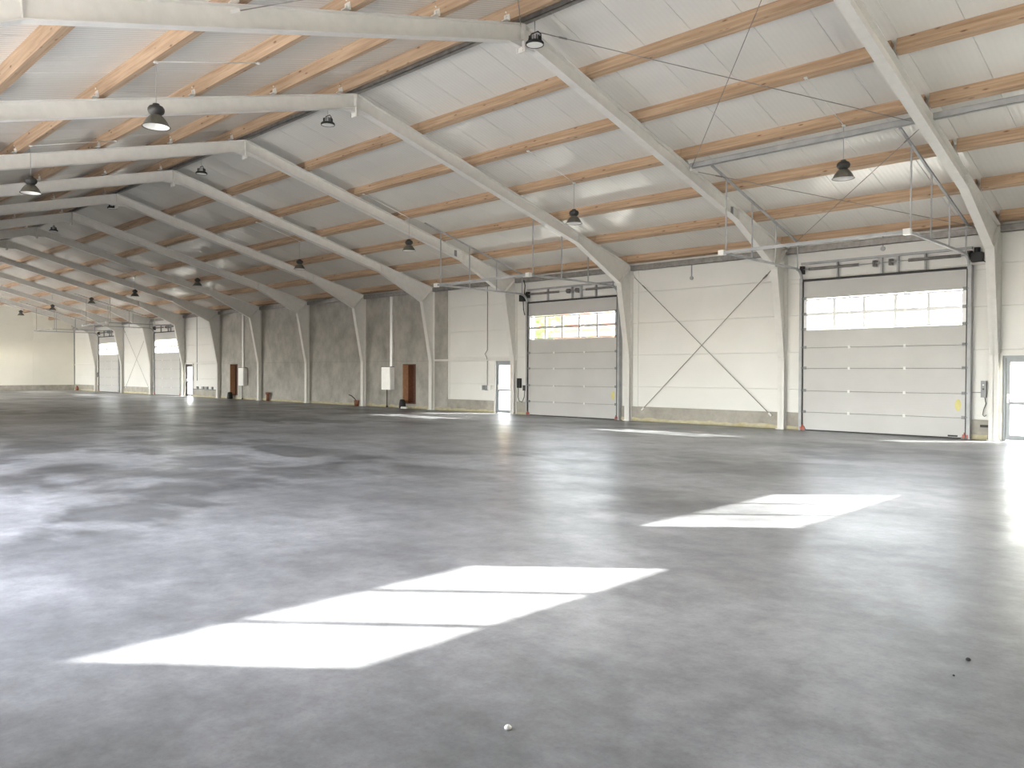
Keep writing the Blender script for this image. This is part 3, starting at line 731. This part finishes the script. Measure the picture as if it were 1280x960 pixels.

=-=-=

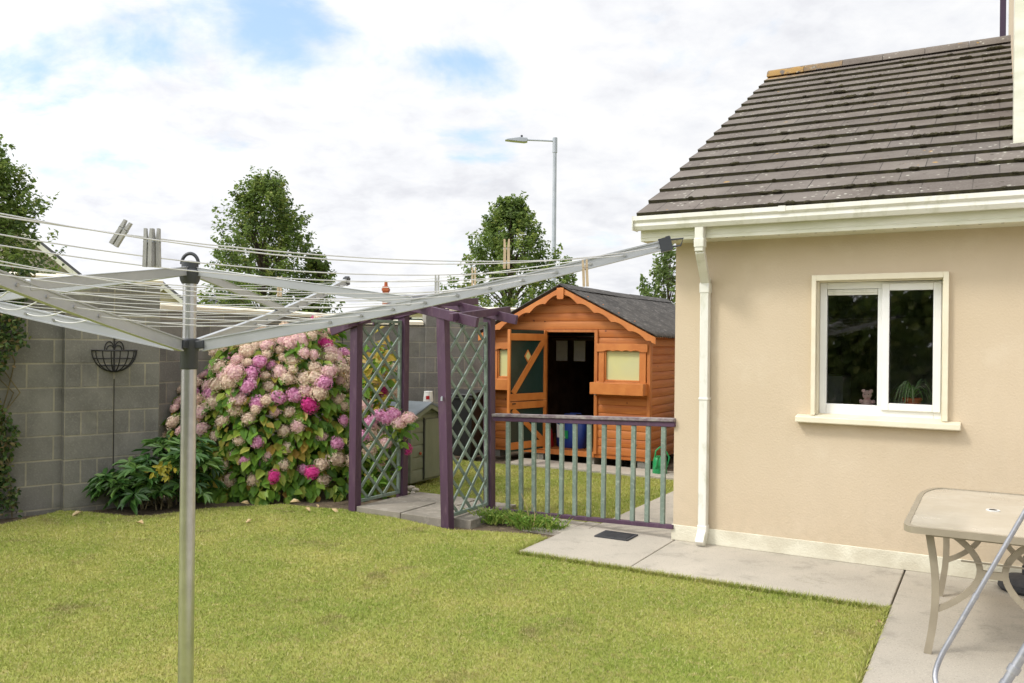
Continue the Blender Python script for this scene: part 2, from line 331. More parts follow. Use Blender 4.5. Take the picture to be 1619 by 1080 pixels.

=-=-=

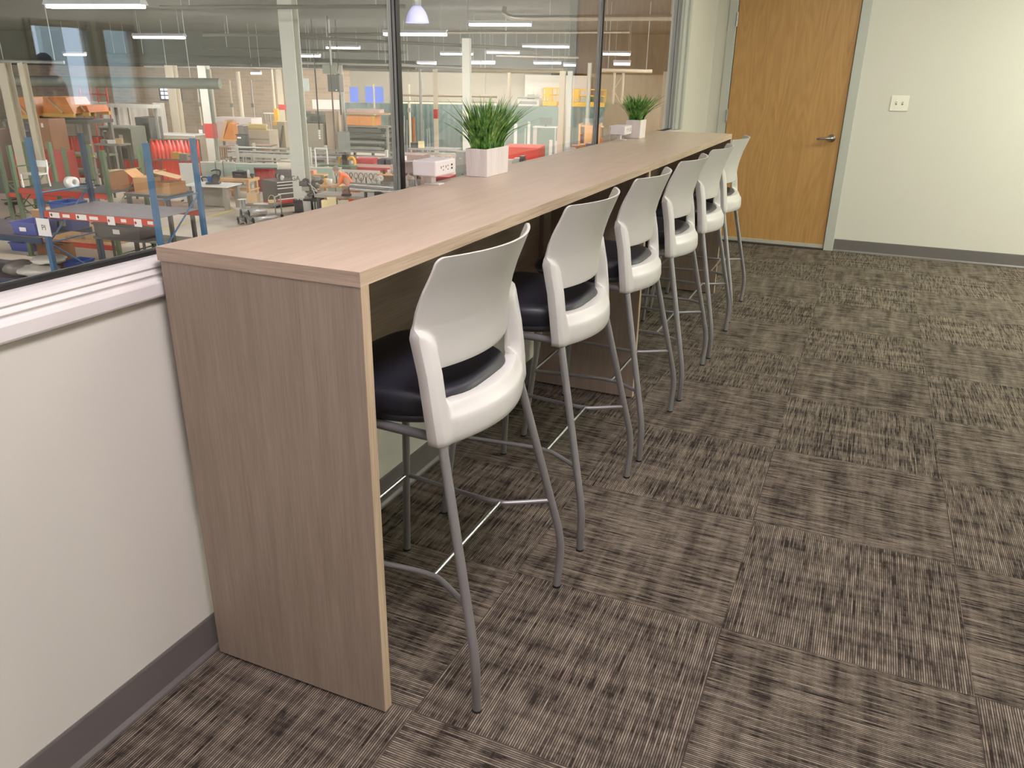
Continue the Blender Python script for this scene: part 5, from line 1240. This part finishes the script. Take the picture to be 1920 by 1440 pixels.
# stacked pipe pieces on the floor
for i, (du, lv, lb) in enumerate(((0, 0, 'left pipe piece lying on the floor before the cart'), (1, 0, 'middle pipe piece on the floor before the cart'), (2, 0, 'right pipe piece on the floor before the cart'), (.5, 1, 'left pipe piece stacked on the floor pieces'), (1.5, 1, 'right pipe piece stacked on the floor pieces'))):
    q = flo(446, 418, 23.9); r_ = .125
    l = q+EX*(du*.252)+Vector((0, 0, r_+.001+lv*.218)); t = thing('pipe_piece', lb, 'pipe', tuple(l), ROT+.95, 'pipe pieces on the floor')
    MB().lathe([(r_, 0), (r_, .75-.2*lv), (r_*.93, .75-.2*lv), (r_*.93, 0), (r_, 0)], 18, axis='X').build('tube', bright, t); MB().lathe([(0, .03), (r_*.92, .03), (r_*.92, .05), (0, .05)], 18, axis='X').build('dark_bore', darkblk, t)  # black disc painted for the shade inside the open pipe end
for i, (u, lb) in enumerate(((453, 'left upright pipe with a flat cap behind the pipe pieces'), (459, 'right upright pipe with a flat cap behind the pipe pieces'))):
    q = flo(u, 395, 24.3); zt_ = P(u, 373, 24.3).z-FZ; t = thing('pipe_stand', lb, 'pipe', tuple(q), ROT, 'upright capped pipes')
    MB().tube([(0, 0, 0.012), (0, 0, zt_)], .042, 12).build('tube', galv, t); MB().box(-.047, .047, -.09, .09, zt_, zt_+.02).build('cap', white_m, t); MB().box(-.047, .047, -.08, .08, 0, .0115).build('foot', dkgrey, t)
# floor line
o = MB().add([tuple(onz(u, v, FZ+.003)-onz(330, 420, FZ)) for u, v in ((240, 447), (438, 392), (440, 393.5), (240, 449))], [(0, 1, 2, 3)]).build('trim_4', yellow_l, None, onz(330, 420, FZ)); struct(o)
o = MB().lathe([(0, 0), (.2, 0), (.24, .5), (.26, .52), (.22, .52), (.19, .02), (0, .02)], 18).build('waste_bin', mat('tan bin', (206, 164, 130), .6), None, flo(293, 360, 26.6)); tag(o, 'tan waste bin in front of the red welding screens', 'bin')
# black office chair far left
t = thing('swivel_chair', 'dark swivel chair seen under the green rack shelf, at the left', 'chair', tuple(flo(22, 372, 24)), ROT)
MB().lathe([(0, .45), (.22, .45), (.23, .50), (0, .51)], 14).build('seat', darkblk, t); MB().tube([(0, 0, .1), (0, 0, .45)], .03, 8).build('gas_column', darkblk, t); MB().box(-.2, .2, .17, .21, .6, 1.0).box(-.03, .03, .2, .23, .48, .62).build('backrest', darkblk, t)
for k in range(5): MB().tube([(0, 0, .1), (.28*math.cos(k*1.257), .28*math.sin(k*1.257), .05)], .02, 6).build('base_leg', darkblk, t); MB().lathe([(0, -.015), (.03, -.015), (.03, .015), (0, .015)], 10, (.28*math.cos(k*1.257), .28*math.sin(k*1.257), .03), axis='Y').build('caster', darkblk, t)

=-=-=

What is asked:
Look for "picture" and pull out every line that has it.

Complete answer:
Keep writing the Blender script for this image. This is part 3, starting at line 731. This part finishes the script. Measure the picture as if it were 1280x960 pixels.
Continue the Blender Python script for this scene: part 2, from line 331. More parts follow. Use Blender 4.5. Take the picture to be 1619 by 1080 pixels.
Continue the Blender Python script for this scene: part 5, from line 1240. This part finishes the script. Take the picture to be 1920 by 1440 pixels.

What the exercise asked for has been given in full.